The Cats that got the cream

THERE WAS a rumour on Monday that Brian Cody had hunted James McGarry out of his bed the morning after the All-Ireland celebrations to watch the video of the goal he conceded late on to Eoin Kelly. I’m sure the story is apocryphal but you could well imagine it happening.
McGarry’s substitution was the only element of sentimentality that the Cats indulged themselves in last Sunday. On occasions this year they have been slow to get into gear and some Waterford optimists saw this as a window of opportunity. Some may also have been under the mistaken impression that putting themselves about before the ball was thrown in might unsettle Kilkenny. Instead, it had the opposite effect and the game was effectively over as a contest even before Eddie Brennan’s second goal after 21 minutes.
After that there was nothing to do other than sit back and admire the skill and tenacity of the greatest team in living memory. And indeed who, other than those time travellers who picked players they had never seen playing for the Team of the Millennium, would deny their status as the best ever? The record books certainly can’t.
Under Brian Cody, Kilkenny have won six of the last nine All-Irelands and contested eight of the last ten finals. Of the 2000 team five - McGarry, Hickey, Kavanagh, Shefflin and Brennan - were part of the team on Sunday; and Hickey, Kavanagh and Shefflin have started in all six finals and Brennan and Comerford in five.
Only the Cork team of the early 1940s, the Tipperary team of 1958-1965 and the Kilkenny team of 1967-75 come near them in terms of consistency and continuity of personnel. And all comparisons will be laid to rest should the Cats go on next year to win their fourth title in succession. And for anyone trying to avoid the recession, the 8/13 on offer for them to do that sounds a far more reliable investment than property or a bank account.

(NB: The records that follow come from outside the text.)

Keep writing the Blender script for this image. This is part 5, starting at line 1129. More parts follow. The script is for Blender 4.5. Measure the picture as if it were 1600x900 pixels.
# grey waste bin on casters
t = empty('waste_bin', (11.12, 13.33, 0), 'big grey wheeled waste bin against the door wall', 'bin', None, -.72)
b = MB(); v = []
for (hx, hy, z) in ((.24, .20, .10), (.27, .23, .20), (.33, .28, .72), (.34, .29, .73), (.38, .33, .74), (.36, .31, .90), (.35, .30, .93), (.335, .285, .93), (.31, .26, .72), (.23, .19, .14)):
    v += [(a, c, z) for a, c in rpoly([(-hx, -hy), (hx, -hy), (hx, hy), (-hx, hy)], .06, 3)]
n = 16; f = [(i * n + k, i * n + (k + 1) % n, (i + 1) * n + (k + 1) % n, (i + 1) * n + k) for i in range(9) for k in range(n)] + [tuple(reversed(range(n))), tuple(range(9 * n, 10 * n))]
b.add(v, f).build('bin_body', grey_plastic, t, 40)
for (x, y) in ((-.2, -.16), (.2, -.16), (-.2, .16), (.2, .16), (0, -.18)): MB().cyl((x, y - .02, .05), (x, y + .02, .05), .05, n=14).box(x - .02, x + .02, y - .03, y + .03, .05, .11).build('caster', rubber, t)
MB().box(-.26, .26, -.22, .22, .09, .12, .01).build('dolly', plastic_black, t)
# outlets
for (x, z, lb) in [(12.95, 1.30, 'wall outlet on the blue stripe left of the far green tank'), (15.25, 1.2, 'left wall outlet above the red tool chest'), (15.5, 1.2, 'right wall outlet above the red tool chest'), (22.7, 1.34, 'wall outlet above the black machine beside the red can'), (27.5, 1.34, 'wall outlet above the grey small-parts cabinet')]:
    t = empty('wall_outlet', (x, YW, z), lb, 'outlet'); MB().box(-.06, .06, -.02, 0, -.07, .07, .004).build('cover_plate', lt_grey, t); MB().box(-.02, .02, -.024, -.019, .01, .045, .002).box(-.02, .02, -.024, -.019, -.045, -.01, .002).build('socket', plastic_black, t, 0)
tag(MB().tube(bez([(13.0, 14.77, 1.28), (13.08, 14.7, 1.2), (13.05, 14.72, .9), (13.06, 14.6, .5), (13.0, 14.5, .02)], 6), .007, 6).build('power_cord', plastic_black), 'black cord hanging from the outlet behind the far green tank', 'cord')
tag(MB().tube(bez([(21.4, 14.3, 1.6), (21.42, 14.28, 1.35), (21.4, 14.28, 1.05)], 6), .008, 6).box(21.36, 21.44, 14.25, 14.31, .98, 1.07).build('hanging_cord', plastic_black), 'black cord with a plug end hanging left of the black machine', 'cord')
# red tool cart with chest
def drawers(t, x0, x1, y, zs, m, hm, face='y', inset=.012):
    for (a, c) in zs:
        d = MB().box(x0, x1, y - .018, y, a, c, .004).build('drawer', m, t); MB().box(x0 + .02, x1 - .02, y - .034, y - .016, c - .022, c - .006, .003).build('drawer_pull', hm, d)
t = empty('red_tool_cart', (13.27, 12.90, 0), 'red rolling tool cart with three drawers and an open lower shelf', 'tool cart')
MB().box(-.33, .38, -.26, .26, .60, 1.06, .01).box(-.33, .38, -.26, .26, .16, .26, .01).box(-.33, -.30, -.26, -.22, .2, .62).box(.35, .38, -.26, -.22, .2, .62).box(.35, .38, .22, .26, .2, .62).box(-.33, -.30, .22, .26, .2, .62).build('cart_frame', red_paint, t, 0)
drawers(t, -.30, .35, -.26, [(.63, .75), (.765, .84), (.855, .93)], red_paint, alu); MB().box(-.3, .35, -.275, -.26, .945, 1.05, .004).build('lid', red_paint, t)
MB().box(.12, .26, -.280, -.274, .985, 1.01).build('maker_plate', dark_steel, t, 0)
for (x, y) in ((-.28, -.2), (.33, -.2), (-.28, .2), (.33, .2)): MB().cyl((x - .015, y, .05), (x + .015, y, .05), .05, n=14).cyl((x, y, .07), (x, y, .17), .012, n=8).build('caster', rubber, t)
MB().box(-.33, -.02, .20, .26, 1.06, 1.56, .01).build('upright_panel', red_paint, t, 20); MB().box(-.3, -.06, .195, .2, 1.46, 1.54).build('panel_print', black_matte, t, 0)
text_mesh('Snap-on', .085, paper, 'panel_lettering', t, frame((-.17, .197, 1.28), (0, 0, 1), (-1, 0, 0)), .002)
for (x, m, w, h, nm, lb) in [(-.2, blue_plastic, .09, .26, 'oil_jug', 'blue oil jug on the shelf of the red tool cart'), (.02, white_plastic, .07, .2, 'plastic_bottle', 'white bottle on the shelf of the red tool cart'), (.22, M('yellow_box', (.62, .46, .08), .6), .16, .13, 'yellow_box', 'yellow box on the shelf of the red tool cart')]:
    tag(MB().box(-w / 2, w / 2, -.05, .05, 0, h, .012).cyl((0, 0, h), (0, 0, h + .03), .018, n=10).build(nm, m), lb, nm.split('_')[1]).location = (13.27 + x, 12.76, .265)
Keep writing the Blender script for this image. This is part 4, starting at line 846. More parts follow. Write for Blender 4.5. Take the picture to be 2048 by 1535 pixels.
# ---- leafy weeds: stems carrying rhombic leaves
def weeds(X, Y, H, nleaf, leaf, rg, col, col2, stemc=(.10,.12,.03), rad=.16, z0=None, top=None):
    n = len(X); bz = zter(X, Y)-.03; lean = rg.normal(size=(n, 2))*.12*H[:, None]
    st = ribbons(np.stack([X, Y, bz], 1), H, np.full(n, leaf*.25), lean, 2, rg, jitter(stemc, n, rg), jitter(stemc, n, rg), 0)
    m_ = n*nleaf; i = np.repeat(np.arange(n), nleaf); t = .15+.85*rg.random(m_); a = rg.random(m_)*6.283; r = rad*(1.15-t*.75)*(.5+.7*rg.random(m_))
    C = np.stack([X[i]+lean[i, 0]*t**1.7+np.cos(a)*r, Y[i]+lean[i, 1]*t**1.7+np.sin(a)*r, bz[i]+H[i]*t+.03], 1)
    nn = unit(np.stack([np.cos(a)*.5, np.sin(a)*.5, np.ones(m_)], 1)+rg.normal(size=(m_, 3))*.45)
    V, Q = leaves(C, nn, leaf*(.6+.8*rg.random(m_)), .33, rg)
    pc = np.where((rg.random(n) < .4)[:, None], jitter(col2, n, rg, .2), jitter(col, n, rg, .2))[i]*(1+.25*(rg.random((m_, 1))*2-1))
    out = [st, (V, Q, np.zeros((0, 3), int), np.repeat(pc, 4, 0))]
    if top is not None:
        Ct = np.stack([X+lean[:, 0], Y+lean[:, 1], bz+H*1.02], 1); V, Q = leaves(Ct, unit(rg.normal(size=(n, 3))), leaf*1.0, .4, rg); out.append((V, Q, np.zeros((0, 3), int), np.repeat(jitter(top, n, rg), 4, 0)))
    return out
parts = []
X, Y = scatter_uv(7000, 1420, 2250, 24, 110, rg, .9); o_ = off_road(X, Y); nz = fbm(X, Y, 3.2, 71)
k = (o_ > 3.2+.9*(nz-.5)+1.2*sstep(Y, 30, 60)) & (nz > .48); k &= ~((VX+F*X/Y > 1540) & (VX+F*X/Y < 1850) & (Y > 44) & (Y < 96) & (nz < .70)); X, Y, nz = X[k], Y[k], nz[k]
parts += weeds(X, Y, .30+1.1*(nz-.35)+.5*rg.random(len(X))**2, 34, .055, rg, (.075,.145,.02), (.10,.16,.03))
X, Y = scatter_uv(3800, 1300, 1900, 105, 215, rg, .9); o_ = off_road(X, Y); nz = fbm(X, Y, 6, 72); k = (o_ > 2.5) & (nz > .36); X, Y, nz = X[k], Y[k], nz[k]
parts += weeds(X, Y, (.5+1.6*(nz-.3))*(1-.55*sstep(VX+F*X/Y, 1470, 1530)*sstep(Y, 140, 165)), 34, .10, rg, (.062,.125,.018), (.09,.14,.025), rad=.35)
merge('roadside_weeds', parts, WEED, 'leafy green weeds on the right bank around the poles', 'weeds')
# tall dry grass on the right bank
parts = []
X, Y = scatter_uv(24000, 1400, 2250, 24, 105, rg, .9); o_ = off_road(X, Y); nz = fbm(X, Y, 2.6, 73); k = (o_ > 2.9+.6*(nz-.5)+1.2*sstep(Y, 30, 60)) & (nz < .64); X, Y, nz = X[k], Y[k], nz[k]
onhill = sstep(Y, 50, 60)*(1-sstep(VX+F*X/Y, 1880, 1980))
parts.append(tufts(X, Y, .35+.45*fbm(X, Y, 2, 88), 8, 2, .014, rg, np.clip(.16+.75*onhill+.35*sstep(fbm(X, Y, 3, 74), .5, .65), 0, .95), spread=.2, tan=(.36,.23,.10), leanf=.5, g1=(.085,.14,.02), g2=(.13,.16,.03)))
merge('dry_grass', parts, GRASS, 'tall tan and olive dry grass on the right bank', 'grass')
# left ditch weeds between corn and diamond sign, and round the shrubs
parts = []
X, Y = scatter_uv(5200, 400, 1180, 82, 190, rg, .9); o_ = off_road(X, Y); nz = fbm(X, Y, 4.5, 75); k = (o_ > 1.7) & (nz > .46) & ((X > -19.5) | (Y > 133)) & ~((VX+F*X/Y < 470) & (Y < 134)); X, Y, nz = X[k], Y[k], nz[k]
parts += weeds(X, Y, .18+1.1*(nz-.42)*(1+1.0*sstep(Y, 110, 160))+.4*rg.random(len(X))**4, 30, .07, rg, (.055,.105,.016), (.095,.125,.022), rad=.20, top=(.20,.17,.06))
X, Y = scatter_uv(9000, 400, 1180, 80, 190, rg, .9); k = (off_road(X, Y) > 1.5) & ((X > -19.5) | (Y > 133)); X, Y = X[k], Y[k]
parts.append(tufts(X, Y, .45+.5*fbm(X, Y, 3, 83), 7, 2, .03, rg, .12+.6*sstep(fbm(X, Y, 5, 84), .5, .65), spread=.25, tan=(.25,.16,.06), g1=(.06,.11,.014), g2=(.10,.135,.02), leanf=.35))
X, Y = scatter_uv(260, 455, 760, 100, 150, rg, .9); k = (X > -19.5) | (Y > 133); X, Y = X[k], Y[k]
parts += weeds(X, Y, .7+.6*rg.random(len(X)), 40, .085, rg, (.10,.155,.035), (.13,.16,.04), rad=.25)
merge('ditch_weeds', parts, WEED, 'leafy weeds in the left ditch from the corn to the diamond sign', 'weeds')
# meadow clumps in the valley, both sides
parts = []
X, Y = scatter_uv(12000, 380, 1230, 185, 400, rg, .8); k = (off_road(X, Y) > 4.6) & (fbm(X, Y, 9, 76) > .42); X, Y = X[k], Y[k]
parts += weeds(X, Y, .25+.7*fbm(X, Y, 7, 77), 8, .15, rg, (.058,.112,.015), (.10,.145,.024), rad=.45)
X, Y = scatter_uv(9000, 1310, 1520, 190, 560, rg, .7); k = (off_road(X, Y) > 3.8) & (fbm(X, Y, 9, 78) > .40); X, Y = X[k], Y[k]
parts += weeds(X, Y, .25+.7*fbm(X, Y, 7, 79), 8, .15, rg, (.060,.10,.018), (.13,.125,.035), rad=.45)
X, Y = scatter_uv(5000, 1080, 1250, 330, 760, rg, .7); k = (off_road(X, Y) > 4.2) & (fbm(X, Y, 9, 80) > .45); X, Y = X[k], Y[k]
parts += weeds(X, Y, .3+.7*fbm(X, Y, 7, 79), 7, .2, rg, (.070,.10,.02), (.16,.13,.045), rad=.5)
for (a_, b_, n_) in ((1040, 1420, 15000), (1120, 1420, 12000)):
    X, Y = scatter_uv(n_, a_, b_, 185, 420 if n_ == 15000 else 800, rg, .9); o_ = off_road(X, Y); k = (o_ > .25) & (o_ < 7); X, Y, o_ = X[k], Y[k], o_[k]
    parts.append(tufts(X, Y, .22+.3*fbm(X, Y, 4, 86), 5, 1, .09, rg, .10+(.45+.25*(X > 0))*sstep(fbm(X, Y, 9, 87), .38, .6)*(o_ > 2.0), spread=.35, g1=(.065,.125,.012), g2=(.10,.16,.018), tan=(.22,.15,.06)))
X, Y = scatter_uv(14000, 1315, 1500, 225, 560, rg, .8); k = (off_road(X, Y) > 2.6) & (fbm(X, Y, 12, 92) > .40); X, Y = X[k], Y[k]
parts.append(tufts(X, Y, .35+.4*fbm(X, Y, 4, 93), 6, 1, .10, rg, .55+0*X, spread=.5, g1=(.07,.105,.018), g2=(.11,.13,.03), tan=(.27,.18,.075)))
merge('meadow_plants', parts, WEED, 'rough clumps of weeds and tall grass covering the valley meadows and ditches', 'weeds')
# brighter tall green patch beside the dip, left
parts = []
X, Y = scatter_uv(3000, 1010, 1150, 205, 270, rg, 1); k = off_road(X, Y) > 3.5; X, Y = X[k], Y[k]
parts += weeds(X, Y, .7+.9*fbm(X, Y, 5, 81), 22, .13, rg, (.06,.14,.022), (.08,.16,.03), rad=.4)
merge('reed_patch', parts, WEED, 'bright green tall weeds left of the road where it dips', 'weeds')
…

AN ANALYSIS of the match itself confirms the devastating nature of the Cats’ dismantling of Waterford. The latter failed to score at all from play until almost 45 minutes had elapsed and their total, including Kelly’s fortuitous goal, came to just 1-4. Mullane, with 0-3, was the only other starting forward to score from play. You would be doing well to win any hurling match with statistics like that and you certainly don’t win All-Ireland finals in that fashion.
Kilkenny’s relative lean period halfway through the second half did at least spare Waterford the ignominy of entering the record books for other reasons. As it stands, Kilkenny’s 3-30 was the biggest winning total since 1970 (and that was an 80-minute final), and the widest winning margin since Cork beat Antrim by 27 points in 1943. All in all, a bad day at the office for Davy Fitzgerald’s charges.
It is difficult to see this Waterford team holding together for another year. Several of its iconic figures are almost certain to call it a day and Fitzy was by no means committing himself to staying there. There is little to tempt him to and there have been rumours that he is being sought by others with pretensions and perhaps better medium- to long-term prospects.

IN THE FACE of the Kilkenny colossus, many county teams will be assessing their future. How many realistically could hope to match the Cats on a performance even at 70 per cent of that they displayed last Sunday? The talking teams earlier were Tipperary and Galway but the fact is they were exposed, and exposed by teams which were brushed aside by Kilkenny. Indeed, I would imagine that both counties were secretly thanking their stars that they had not in fact managed to come up against Kilkenny this year.
That allows them some latitude to ponder the future. Galway in particular seem to be awash with under-age talent and can perhaps afford to wait out the black and amber deluge for two or three years in the hope of being the first to benefit from any slump Noreside. First, though, they will need to build a team that doesn’t expect a certain Portumna man to do everything for them.
Tipp have prospects but they are not as good in my opinion and they do not have the same leisure as Galway. They need to win something tangible soon or the traditional impatience with lack of success within the county will overwhelm them.
Ironically, the other Leinster counties – Wexford, Offaly and Dublin – can perhaps feel a bit better about themselves after Sunday. It would be a brave Munster man who would now dismiss the province not only in the light of the final but the credible performances of all three in the qualifiers against Munster sides.
All three have gotten used to being hammered by the Cats and perhaps adapted themselves to the long game, waiting for the (touch wood!) inevitable relative decline of their feudal overlord. It may be a somewhat fatalistic world view but it is one that could very well see one or other of them better equipped than the traumatised Munster teams in the next year or two. Having faced the Cats regularly at under-age and sometimes beaten them, they have seen that there is nothing worse to fear past Urlingford.
It will be interesting to see then what way the leagues pan out next year as the senior counties come to terms with the new order. Who will be best motivated to try and make up the gap or position themselves for a shot in two or three years’ time?
It will also be interesting to see what becomes of the proposal to put Antrim and Galway into Leinster. That will be put to a special congress on 4 October. The two counties concerned are in favour, as are Kilkenny, but Offaly, Dublin, Wexford, Laois and Westmeath are likely to oppose on the not unreasonable grounds that Galway’s arrival could derail any hopes they had of usurping the Cats.
The arguments in favour are possibly weakened by the final and if the main other Leinster hurling counties remain opposed it will most likely be rejected. One would hope so anyway.